Publica su tercera novela, sobre la iniciación en el amor de un adolescente. "El realismo no es lo mío", asegura
El escritor y cineasta Manuel Gutiérrez Aragón en su casa de Madrid. / Cristóbal Manuel./elpais.com |
En Gloria mía, su novela anterior, Manuel Gutiérrez Aragón
(Torrelavega, 1942) se mostró bastante inconsecuente con su propia idea
de los cierres en la ficción. Tal y como escribía en uno de sus relatos veraniegos en EL PAÍS, “el final siempre es feliz y si no lo es, todavía no ha llegado el final”.
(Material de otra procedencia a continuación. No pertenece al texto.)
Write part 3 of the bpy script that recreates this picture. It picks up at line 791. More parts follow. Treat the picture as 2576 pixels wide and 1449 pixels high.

Ahora, en esta sentida, honda y emocionante nouvele que ha titulado Cuando el frío llegue al corazón (Anagrama),
el autor cierra con el aterrizaje a la vida esta historia de iniciación
en el amor y las frustraciones de la existencia sin libertad que enseña
tantas cosas a Ludi Rivero, el adolescente que se apresta entre sus
líneas a atrapar el aire del verano más importante de su vida.
No hay que indagar mucho para saber que Torre es un espejo de su
Torrelavega natal, y que si Ludi es hijo de un veterinario, a este le
unen trasuntos muy íntimos con el propio autor. “Efectivamente, mis dos
primeras novelas son más objetivas, a la tercera ya me he podido
permitir una narración, si no más personal, al menos más cercana a mi
propia crónica, a mi primer entorno”, asegura Gutiérrez Aragón.
O sea, que va perdiendo el pudor primerizo de autor debutante a sus
71 años. Pero lo mismo le ocurrió en el cine. “Creo que tardé algo más,
fue a la cuarta o quinta película. En cualquier caso, en esta novela
dejo detalles aquí y allá, pistas y despistes. El realismo no es lo mío.
El lenguaje no solo representa la realidad, también es su máscara, su
teatralización interesada”.
Su final con el cine, aunque voluntario, no fue quizás feliz, pero sí
resultó más que visionario. Oteó mucho antes que nadie la que se venía
encima: “Si algo echo de menos, quién me lo iba a decir, es el trabajo
con los actores”. Pero sí fue dichoso el comienzo que unió a aquella
despedida. El Gutiérrez Aragón escritor triunfó nada más debutar al
conseguir el Premio Herralde con La vida antes de marzo.
Ahora rememora un mundo con padre ausente a la fuerza, hembras de
Olimpo, mitad mujeres, mitad yeguas, vergüenzas colectivas y
exploraciones íntimas de lo prohibido. “La iniciación de este muchacho
tiene un carácter un tanto mítico. Cerca de donde él vive se alza un
monte antiguamente consagrado a dioses paganos. Las diosas, que vagaban
envueltas en tenues gasas, le son muy sugerentes. Cualquier cosa puede
pasar por la mente de un adolescente, aunque, por ejemplo, eso de la
diosa, mitad mujer mitad yegua, es una perversidad que pertenece al
folklore cántabro”.
En cambio las aberraciones de la dictadura en cuyo tiempo se mueven
los personajes de este relato son generales. Y la heroicidad de los
hijos señalados como de la cáscara amarga, cosa muy universal. “Siempre
me han gustado mucho las historias con héroes hijos de padres
desconocidos, como Sigfrido, Jesucristo o el mismísimo Guerrero del
Antifaz. En este caso es más bien un padre ausente...”. E inocente de la
que el propio chaval acaba jugándole. “Ocupa el lugar en el lecho de la
amante que antes ocupaba el padre. En realidad, la historia es una
pequeña recreación de leyendas muy reconocibles vestida con ropas
actuales”.
Un vestuario que en cuanto al cine español, si nos ponemos a hablar
de su presente, más bien tendríamos que hacerlo sobre un sector que palo
va, palo viene, queda en pelotas. “Si la dictadura y la censura no
pudieron con el cine, tampoco podrá con él el asedio económico a que le tiene sometido el ministro Montoro.
Muerte por asfixia. Pero hay que recordar que la complicidad del
espectador es esencial. Esto se ha convertido en una lucha, y el
espectador tiene que estar a nuestro lado. Como siempre estuvo”.